Mother and baby homes in mid-20th century Ireland

The New York Times ran a special report last Sunday titled The Lost Children of Tuam by Dan Barry. At once shocking and moving, this excellent piece focuses on one of the mother and baby homes in mid-20th century Ireland. Three conspirators—the Irish government, the Catholic Church, and Irish families—created the mother and baby homes.

A Nation’s Secrets

St. Mary’s Mother and Baby Home in Tuam (pronounced Chewm), Galway operated from the mid-1920’s to the early 1960’s in the charge of the Bon Secours nuns. The building opened in 1846 as a workhouse during the Great Hunger. It became a repository for women disgraced in the eyes of society by pregnancy out of wedlock and their children. It ended as a disgrace, an insult to the humanity abandoned by the Irish government, the Irish Catholic Church and the Irish families who abandoned their daughters and grandchildren to such a place.

“To bury our humanity itself”

In an odd and vicious twist on a view of sin, the home forced the mothers  to leave without their children after one year. The children were baptized and confirmed in the Catholic Church. If they survived infancy, they survived on a poor diet, with no affection and little education. Many did not survive. The discovery of the system of Victorian empty septic chambers running under the home in 2015 provided the evidence. The chambers contained hundreds if not thousands of tiny human remains, wrapped and stacked upon one another. The role of the nuns and other involved adults is under investigation now.

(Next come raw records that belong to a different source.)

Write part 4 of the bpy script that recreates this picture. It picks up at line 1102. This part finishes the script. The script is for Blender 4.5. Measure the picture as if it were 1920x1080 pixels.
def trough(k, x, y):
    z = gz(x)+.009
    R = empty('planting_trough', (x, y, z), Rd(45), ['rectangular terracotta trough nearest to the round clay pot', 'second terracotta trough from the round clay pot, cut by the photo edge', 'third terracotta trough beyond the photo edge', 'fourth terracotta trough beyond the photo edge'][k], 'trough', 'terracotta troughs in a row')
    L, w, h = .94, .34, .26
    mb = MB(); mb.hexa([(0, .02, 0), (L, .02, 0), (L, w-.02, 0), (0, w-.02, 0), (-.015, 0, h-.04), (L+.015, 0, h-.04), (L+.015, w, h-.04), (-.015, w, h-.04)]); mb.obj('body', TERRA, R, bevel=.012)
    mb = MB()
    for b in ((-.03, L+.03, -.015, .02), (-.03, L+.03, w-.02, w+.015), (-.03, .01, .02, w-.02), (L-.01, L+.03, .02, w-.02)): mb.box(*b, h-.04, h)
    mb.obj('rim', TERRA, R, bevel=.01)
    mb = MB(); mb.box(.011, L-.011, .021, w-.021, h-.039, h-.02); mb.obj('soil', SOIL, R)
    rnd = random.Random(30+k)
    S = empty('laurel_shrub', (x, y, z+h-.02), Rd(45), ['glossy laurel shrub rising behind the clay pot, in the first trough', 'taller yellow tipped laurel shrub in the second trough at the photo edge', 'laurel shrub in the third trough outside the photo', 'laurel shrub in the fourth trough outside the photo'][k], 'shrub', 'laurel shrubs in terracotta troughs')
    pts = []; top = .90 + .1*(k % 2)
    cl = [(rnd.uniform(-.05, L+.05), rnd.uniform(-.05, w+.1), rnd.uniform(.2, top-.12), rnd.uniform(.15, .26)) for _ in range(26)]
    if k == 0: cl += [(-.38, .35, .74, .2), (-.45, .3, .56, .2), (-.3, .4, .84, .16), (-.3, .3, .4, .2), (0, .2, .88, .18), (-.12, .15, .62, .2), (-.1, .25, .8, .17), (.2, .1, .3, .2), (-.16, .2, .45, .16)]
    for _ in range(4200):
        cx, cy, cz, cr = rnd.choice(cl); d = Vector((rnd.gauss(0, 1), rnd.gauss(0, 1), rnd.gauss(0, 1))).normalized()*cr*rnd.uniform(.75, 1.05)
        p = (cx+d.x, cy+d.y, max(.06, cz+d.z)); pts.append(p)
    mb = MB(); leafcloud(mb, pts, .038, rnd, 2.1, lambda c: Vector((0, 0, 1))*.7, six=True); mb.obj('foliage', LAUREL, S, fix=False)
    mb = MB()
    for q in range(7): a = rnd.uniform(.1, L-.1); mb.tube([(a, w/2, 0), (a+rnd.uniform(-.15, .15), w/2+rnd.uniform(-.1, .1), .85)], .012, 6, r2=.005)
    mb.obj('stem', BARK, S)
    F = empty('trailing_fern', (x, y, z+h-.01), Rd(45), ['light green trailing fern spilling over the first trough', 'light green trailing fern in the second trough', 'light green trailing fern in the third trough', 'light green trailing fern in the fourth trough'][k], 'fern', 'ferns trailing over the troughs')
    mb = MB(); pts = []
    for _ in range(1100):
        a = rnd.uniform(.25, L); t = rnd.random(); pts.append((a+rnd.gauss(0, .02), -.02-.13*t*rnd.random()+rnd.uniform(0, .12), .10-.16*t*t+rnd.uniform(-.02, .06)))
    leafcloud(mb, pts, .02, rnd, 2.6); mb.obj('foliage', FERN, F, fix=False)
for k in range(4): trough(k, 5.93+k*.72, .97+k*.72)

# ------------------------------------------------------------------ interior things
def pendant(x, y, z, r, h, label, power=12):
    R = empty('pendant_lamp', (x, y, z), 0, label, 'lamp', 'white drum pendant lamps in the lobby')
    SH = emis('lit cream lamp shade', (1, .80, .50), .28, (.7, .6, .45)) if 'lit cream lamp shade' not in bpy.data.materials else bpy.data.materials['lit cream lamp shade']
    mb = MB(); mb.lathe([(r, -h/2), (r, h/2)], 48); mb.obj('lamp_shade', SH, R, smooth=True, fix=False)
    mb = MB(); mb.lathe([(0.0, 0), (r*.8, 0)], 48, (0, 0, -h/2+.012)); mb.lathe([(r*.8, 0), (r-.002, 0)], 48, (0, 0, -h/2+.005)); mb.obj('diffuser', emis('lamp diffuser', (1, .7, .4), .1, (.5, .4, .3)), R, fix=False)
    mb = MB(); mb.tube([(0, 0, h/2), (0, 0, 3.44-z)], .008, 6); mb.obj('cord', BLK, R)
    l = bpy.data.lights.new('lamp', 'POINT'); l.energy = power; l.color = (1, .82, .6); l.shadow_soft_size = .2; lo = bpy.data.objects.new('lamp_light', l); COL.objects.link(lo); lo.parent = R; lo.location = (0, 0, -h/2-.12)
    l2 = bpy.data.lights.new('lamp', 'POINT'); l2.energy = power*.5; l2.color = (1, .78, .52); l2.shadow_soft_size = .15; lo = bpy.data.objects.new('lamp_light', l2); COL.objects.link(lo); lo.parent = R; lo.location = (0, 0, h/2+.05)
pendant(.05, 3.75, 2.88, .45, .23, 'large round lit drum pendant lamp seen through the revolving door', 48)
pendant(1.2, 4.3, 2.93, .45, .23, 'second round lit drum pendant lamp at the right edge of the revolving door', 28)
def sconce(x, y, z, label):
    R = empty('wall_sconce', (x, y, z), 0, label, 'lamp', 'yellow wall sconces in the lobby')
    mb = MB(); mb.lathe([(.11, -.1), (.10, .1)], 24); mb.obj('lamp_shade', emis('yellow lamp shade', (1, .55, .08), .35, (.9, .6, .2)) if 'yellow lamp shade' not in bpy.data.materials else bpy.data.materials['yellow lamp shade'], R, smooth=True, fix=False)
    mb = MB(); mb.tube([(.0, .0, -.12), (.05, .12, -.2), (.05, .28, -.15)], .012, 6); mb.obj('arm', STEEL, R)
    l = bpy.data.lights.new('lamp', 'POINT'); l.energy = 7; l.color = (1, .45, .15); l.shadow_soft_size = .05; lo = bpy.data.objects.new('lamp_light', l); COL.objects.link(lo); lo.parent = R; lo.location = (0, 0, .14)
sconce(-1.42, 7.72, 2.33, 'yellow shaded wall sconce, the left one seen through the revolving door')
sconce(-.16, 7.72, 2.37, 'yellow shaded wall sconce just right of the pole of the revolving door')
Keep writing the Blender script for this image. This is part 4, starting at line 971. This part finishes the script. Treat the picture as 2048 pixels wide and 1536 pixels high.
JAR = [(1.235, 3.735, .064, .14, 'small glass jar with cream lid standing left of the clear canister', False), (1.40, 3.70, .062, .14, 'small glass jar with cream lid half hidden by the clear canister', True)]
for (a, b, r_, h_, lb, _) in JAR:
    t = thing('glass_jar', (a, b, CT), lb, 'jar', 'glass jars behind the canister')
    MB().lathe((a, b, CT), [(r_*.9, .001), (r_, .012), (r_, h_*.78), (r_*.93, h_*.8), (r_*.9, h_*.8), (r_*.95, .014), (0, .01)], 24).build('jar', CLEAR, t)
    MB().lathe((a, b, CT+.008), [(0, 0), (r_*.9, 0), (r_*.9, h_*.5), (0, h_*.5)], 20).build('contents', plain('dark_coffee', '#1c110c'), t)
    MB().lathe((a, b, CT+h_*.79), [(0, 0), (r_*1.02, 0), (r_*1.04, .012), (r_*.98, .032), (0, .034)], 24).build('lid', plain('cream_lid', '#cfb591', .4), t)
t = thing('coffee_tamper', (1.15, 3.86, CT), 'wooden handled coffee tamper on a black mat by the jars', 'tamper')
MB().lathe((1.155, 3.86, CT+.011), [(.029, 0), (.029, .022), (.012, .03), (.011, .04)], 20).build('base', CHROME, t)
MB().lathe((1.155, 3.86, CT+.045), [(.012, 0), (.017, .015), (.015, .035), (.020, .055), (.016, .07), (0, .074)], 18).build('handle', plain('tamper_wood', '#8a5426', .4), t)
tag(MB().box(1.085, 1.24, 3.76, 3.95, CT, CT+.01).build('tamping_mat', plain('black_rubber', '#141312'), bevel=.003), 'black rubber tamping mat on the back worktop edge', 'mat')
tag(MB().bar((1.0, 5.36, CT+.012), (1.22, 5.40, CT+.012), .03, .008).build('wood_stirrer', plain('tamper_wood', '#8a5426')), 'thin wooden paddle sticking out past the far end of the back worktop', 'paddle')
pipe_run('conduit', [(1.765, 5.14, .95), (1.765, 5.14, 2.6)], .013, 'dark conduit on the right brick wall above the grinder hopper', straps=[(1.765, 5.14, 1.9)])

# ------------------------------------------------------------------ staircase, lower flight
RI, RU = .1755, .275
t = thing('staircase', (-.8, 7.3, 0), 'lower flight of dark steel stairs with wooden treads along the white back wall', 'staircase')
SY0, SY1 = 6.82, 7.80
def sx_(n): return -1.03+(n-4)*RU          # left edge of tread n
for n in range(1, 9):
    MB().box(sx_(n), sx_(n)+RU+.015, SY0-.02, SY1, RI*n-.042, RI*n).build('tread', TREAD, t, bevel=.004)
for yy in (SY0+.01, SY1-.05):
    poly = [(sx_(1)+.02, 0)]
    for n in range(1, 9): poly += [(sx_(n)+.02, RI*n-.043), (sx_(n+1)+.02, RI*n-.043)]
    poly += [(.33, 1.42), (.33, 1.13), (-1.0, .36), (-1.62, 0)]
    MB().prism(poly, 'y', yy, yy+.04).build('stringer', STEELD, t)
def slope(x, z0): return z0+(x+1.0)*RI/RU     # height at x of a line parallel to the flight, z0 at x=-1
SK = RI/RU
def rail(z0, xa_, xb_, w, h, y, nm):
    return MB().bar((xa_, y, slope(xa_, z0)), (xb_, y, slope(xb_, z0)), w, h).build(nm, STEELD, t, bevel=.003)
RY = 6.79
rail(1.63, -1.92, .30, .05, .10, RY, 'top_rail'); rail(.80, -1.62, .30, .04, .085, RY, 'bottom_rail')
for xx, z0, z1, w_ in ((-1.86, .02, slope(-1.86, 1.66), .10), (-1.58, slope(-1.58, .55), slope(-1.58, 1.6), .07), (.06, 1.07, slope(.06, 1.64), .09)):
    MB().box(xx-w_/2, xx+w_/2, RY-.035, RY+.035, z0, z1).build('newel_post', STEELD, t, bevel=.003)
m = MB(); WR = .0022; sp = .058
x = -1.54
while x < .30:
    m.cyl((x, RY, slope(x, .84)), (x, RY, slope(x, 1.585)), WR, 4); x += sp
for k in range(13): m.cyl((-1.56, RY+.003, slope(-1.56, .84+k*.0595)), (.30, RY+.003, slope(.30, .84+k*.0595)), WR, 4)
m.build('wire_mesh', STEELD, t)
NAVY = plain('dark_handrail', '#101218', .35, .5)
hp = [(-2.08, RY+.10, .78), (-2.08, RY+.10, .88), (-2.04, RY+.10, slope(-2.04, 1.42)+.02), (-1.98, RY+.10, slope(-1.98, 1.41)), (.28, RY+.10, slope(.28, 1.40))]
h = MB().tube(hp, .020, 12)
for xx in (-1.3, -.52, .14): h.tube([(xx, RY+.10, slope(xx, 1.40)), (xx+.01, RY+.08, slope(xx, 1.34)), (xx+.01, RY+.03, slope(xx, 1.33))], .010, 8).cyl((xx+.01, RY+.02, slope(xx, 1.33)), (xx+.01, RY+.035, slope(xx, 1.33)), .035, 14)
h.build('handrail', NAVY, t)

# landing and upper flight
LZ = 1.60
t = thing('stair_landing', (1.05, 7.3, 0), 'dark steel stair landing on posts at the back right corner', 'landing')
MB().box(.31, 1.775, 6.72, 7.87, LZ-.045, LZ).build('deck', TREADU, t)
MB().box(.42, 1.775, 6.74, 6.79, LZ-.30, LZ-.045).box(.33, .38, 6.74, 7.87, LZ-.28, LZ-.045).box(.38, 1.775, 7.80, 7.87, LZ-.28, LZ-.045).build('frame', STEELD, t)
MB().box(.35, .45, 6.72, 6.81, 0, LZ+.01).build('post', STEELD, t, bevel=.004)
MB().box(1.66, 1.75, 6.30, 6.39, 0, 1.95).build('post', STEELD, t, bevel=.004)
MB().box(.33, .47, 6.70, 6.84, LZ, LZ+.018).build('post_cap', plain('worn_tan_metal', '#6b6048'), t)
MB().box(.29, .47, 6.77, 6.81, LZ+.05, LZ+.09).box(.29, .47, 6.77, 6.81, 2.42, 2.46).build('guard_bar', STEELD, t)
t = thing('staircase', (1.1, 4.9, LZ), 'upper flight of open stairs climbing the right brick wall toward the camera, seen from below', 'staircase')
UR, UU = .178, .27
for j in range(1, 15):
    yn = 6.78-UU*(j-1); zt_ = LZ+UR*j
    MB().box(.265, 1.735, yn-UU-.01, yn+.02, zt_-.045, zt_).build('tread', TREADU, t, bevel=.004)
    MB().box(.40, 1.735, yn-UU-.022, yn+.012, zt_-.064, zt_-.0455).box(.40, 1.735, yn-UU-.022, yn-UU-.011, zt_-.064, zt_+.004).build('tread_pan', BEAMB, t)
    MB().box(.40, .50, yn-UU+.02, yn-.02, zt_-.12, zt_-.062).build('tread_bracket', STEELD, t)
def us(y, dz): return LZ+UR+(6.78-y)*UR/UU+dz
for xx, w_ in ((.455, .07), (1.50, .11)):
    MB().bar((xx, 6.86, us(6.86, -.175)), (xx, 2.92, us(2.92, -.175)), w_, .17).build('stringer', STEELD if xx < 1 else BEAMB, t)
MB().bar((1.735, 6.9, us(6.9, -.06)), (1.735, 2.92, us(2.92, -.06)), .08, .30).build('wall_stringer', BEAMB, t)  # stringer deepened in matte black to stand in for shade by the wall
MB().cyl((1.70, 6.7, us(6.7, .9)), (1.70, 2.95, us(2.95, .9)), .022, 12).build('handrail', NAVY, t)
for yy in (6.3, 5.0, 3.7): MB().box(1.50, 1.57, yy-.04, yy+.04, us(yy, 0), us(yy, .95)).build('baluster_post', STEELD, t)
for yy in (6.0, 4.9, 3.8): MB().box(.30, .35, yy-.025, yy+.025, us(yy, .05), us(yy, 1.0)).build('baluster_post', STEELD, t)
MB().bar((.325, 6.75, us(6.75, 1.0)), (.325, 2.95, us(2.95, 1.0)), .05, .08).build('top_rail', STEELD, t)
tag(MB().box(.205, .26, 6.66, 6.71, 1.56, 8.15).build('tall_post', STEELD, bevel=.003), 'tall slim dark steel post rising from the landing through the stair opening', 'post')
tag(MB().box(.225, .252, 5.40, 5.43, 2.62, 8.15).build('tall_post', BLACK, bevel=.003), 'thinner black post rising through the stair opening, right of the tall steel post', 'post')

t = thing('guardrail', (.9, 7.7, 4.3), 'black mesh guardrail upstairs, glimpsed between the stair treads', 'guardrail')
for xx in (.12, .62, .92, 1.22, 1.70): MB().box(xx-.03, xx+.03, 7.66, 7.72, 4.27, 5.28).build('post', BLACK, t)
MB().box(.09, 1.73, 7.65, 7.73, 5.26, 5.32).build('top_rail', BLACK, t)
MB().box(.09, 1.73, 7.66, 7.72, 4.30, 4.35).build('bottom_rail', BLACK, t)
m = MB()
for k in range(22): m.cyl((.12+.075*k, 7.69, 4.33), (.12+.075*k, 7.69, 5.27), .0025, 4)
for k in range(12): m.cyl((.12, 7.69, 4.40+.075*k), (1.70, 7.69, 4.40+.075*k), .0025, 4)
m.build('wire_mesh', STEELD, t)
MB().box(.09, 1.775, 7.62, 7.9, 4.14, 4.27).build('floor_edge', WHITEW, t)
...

The Irish prime minister, Enda Kenny, addressed the Irish legislature, saying, “We dug deep and we dug deeper still. To bury our compassion, to bury our mercy, to bury our humanity itself.”

Why?

Dan Barry’s The Lost Children of Tuam (nytimes.com/tuam) is a tough read, but it is a very worthwhile one, for all of the questions it asks, and the ones it answers. Neither the people interviewed nor the author have the answer to why these women and children were treated so badly by their families, their government, and their church. All genocides in all countries beg the same question; essential to ask, difficult to answer.

Family Secrets

The horrors at St. Mary’s and in the other mother and baby homes were well known by many in the towns, cities and farms of Ireland, but secret to others. In shame, the victims who survived tended to keep their secrets. Secrets are powerful and often destructive, but all families have them.

After reading about St. Mary’s, I thought about my own Irish family, and what I know about them, which I think is a lot—but do I? I know of only one rather benign secret, but I know of no such mother and baby home secrets in my family.

I was told many stories about my maternal great-grandmother, Mary Jane Wright. A mother of five and a young widow, she had nobody to turn to, her father having turned his back on her due to her choice of husband (while the father did buy a house for her, he never helped her again, and indeed, left nothing in his will to her). Mary Jane Wright was unusually capable, and not a young girl on her own, one ostracized by society. She also was a homeowner—a powerful position for a woman of her time.

After the loss of her husband, she took in used clothing and after cleaning and mending it, sold it. So successful was she that she bought houses and became something of a minor real estate mogul. She used her success to support her two sons in their business enterprises, and her two daughters, who neither married nor worked.

Aside from the above, I know nothing about Mary’s extended family and their descendants, the ones who stayed in Ireland. Might they have fallen on hard times, hard enough to end up in a mother and baby home?

The pot of gold

There exists a susceptibility—especially in Irish Americans— to apply the intelligence, and kindness of many Irish to all. The same application of traits, good or bad, exists for all groups, including all Americans. In the case of the Irish, it’s the rainbow effect. I fall under its thrall myself, even though I have supported the Irish Donkey Sanctuary for years and know that thousands of abused donkeys are rescued each year. Thousands of cases of abuse of the innocent. Once rescued though, the donkeys receive good care forever by their kind and able providers.

It’s a pity—a sin—that the mothers and babies found no such sanctuary at the mother and baby homes.